I now want to write an essay about it from the viewpoint of 2085 explaining the amazing effects it has had on the nation's youth and arguing fiercely against forcing young people to read it. (I think this lack of working puter bit is making me slightly mad.)

[identity profile] diony.livejournal.com 2005-06-13 09:23 pm (UTC)(link)
I can definitely attest that having read Tam Lin at 16 had much to do with why at almost-30 I'm still attempting to be an English major.

Pinging Pamela

[identity profile] lblanchard.livejournal.com 2005-06-10 06:06 pm (UTC)(link)
Can you identify the seedling tree in the picture here?

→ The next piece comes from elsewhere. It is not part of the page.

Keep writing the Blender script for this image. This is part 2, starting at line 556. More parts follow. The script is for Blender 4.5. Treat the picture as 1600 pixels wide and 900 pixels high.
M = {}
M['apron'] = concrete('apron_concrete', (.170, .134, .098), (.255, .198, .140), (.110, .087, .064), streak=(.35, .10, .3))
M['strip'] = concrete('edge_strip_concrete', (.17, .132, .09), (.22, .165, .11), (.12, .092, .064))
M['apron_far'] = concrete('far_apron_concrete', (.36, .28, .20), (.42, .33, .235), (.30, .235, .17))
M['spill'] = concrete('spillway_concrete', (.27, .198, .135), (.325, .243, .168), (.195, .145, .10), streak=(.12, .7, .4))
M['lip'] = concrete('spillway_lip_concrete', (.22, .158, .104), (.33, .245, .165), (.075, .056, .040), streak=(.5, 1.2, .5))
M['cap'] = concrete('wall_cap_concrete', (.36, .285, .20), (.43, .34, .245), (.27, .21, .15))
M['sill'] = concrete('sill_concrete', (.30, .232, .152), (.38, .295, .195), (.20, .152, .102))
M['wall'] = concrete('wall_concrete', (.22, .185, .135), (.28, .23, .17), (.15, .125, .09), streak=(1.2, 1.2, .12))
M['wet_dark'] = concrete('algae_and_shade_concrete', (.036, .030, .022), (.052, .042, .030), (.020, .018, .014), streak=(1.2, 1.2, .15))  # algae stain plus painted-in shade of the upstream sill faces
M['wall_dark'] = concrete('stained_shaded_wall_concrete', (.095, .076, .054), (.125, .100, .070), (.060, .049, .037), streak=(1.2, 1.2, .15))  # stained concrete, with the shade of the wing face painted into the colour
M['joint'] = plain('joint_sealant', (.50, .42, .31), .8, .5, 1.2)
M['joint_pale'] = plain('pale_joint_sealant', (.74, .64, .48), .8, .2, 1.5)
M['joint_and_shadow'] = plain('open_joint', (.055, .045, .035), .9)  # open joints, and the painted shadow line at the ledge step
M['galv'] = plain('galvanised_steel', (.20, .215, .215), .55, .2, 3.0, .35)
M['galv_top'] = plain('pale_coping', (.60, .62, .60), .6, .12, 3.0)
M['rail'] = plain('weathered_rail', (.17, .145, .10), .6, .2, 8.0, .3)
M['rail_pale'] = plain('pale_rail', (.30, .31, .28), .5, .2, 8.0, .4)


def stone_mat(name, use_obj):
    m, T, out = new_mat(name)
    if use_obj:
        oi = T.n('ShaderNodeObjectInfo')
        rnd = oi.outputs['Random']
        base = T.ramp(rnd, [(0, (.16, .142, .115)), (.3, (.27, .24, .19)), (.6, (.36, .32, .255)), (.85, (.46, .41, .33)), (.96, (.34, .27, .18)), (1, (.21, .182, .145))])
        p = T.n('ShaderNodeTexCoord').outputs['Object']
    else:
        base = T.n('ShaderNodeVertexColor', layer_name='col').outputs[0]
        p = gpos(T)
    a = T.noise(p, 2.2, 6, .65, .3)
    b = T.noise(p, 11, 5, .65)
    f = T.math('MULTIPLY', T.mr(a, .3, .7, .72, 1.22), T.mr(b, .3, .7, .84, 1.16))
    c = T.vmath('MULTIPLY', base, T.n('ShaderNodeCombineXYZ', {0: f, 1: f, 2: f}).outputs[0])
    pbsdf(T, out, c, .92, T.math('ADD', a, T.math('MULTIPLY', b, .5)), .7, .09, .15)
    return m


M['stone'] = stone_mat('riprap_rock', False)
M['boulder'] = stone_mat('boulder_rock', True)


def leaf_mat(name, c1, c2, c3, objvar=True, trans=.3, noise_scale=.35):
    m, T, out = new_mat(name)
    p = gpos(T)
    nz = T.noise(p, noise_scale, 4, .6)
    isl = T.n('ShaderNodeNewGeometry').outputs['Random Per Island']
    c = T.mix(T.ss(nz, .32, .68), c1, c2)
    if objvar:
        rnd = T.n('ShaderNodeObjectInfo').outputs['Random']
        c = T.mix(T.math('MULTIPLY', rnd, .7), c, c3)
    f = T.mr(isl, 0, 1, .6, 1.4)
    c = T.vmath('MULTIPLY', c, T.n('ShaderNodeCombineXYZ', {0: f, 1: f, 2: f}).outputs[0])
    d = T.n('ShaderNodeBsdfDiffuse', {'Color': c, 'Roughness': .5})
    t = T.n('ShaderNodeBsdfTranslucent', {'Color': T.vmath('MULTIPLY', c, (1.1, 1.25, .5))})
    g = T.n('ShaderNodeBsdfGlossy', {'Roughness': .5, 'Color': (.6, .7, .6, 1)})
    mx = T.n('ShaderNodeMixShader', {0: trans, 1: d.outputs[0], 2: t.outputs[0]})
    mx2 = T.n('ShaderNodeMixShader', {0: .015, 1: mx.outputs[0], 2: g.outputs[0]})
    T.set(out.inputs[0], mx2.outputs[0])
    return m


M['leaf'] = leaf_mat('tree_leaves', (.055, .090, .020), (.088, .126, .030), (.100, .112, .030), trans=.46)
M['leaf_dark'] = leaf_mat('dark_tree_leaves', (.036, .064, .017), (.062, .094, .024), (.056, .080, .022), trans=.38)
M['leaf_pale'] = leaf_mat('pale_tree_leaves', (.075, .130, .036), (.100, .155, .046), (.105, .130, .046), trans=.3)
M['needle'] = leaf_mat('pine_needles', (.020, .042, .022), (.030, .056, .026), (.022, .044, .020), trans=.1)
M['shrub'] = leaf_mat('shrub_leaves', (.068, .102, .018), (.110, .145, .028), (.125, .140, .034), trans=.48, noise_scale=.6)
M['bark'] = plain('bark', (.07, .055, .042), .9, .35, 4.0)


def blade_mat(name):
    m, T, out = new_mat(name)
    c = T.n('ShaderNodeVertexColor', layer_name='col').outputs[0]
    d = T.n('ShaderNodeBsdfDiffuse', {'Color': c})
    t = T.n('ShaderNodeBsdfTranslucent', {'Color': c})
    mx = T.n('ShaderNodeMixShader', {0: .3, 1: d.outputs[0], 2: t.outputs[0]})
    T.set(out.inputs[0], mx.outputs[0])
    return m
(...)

http://www.livejournal.com/users/lblanchard/117350.html#cutid1
thinkum: (too many books?)

[personal profile] thinkum 2005-06-10 08:29 pm (UTC)(link)
Yay for reprints! ;-)

[identity profile] mamculuna.livejournal.com 2005-06-13 02:50 am (UTC)(link)
Just read your Tam Lin and loved it. Only unfortunately that was after I'd tried writing my own short story based on same ballad. Sigh. I don't hold up in the comparison, of course. But would like so much to friend you, if I may. And go on to your other works, too.

[identity profile] ashfae.livejournal.com 2005-06-29 09:15 am (UTC)(link)
Oh, thank god; my copy of Tam Lin is being held together with clear packaging tape, and I haven't been able to find another. This time I'll get about three copies right off the bat, and plan ahead for my reading them to pieces.